The driver, a man in his 70s heading to church with his wife, is not being charged in the accident, according to Cyclists International.
Samstag plans to return to campus by the start of the school year.
“Penn has been very helpful,” he said. “The head of student health has contacted me. They’ll help with everything — every kind of doctor.”
But the recovery process will be long and may hinder Samstag’s professional aspirations.
“I had dreams of being a pro cyclist some day, but I don’t know if it’ll happen,” he said. “I was trying to be in an elite level of cycling. [The accident is] definitely going to put a damper on things for a while.”
Samstag, a Pittsburgh native, had devoted his summer to training, riding five or six days a week.
At school, Samstag serves as vice president of Penn Cycling, a club for undergraduate and graduate students interested in the sport.

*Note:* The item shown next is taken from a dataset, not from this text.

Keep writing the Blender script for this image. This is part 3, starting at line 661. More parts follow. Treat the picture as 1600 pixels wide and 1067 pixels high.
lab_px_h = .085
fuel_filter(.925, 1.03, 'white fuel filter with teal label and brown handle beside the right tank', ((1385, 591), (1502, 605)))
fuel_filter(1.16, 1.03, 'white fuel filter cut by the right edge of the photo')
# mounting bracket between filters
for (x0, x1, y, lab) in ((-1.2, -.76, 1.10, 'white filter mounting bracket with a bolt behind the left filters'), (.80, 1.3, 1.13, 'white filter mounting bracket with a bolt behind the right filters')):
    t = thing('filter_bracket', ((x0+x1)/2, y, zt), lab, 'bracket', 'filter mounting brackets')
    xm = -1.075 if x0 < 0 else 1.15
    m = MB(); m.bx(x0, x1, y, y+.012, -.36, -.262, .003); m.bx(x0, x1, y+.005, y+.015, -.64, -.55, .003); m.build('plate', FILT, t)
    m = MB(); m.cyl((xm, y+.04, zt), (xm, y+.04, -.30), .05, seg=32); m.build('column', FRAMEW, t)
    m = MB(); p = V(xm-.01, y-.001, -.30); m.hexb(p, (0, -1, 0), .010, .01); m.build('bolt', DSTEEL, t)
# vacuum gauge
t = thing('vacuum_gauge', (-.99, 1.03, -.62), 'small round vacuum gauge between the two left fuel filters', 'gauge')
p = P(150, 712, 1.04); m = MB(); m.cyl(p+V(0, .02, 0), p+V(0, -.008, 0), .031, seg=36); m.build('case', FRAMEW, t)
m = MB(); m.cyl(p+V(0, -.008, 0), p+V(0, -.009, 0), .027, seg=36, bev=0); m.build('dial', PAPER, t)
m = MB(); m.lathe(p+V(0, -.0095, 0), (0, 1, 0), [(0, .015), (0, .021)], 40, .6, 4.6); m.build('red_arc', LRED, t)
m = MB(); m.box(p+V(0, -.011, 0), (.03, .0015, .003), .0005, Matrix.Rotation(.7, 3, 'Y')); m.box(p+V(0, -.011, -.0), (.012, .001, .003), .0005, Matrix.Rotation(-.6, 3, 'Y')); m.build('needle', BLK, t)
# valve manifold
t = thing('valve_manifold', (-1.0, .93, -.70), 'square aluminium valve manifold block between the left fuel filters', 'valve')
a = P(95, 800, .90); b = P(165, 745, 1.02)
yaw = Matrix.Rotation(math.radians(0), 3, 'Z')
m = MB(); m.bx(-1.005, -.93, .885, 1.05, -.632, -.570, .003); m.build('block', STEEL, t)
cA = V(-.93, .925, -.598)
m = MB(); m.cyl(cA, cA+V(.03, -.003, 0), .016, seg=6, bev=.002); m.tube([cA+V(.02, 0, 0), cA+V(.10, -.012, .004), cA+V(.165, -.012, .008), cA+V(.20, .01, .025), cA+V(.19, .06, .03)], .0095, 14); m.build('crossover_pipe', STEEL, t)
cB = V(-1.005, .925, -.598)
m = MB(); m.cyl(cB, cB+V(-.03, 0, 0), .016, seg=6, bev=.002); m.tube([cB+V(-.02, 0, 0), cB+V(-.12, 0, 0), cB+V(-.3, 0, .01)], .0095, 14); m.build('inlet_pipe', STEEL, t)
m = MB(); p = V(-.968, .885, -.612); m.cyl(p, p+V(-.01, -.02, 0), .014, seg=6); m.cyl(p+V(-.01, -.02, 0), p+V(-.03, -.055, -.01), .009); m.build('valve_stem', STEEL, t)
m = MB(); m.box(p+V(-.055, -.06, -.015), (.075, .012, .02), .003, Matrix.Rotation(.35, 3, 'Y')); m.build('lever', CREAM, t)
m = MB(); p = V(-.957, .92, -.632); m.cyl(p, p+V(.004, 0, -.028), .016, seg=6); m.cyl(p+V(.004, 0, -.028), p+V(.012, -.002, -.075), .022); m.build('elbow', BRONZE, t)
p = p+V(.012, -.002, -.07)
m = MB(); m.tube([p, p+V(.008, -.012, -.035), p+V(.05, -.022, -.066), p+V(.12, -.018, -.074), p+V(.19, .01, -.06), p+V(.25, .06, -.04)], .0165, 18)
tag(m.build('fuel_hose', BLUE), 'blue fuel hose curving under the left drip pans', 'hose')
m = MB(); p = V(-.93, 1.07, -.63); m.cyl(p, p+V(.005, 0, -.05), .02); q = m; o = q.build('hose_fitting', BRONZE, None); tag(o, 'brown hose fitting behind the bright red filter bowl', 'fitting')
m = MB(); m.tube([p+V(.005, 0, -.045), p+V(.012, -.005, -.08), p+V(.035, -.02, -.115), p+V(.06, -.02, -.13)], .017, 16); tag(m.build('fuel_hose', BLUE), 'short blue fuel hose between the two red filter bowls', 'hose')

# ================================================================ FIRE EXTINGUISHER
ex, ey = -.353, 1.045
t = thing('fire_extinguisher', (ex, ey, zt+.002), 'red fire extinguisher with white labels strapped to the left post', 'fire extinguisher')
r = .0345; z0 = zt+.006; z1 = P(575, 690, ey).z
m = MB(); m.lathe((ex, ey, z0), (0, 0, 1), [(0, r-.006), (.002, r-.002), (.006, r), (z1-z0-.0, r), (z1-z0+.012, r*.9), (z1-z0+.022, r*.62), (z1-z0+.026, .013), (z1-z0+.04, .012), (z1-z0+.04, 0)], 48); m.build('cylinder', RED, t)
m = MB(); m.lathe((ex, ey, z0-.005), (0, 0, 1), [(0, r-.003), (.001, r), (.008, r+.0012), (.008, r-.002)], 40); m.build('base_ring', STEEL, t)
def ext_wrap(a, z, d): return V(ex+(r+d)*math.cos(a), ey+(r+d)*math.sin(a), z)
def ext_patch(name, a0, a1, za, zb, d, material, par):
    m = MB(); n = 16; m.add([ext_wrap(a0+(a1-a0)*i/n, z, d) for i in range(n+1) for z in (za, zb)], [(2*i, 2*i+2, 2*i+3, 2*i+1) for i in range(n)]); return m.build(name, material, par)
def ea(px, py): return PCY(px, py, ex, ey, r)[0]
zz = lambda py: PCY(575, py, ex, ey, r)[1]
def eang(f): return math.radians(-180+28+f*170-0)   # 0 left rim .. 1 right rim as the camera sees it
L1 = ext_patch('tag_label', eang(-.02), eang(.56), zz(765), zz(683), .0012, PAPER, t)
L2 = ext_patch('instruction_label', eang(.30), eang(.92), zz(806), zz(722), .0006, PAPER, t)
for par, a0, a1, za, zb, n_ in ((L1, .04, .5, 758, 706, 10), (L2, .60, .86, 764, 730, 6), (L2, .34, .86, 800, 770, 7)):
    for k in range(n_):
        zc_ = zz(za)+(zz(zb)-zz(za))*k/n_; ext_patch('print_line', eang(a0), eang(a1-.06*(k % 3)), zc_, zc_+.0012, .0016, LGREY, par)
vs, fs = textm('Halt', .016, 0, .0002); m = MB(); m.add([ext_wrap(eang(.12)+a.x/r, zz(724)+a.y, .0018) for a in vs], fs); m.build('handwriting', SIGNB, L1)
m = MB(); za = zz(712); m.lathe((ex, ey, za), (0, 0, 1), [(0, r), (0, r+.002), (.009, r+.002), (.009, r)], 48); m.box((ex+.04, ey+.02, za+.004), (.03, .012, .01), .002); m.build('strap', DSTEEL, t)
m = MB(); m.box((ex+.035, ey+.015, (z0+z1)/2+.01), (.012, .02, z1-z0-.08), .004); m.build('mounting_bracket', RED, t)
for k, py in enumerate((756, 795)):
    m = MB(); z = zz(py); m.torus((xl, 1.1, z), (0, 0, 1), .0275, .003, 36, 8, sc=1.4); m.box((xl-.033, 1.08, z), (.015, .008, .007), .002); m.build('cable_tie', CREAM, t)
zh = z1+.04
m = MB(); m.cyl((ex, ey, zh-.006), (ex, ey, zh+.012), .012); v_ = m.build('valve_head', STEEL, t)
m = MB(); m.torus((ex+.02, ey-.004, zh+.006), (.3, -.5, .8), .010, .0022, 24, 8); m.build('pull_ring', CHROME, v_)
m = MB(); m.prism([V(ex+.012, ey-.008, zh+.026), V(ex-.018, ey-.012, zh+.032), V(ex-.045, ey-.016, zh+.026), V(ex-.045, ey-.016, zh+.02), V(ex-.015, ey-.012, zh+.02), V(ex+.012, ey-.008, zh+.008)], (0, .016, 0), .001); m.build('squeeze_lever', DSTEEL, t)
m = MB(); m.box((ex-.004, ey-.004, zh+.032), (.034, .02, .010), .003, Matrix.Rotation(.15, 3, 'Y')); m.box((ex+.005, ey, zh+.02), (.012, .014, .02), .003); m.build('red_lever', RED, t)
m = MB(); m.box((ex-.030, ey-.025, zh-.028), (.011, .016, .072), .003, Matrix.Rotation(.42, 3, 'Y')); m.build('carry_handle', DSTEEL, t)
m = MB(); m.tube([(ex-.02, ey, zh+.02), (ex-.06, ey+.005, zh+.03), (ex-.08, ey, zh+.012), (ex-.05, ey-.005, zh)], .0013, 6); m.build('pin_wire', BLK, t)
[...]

“They’ve been immensely supportive,” he said of the members of Penn Cycling. “They’ve checked on me, called me, messaged me. The cycling community around Pittsburgh has been the same way.”
“Every member of Penn cycling who has ridden alongside Colby is his friend, we were all truly saddened at the news,” engineering PhD candidate and Penn Cycling member Jason Ruth wrote in an email after the accident. “Colby is a great cyclist and enthusiastic competitor.”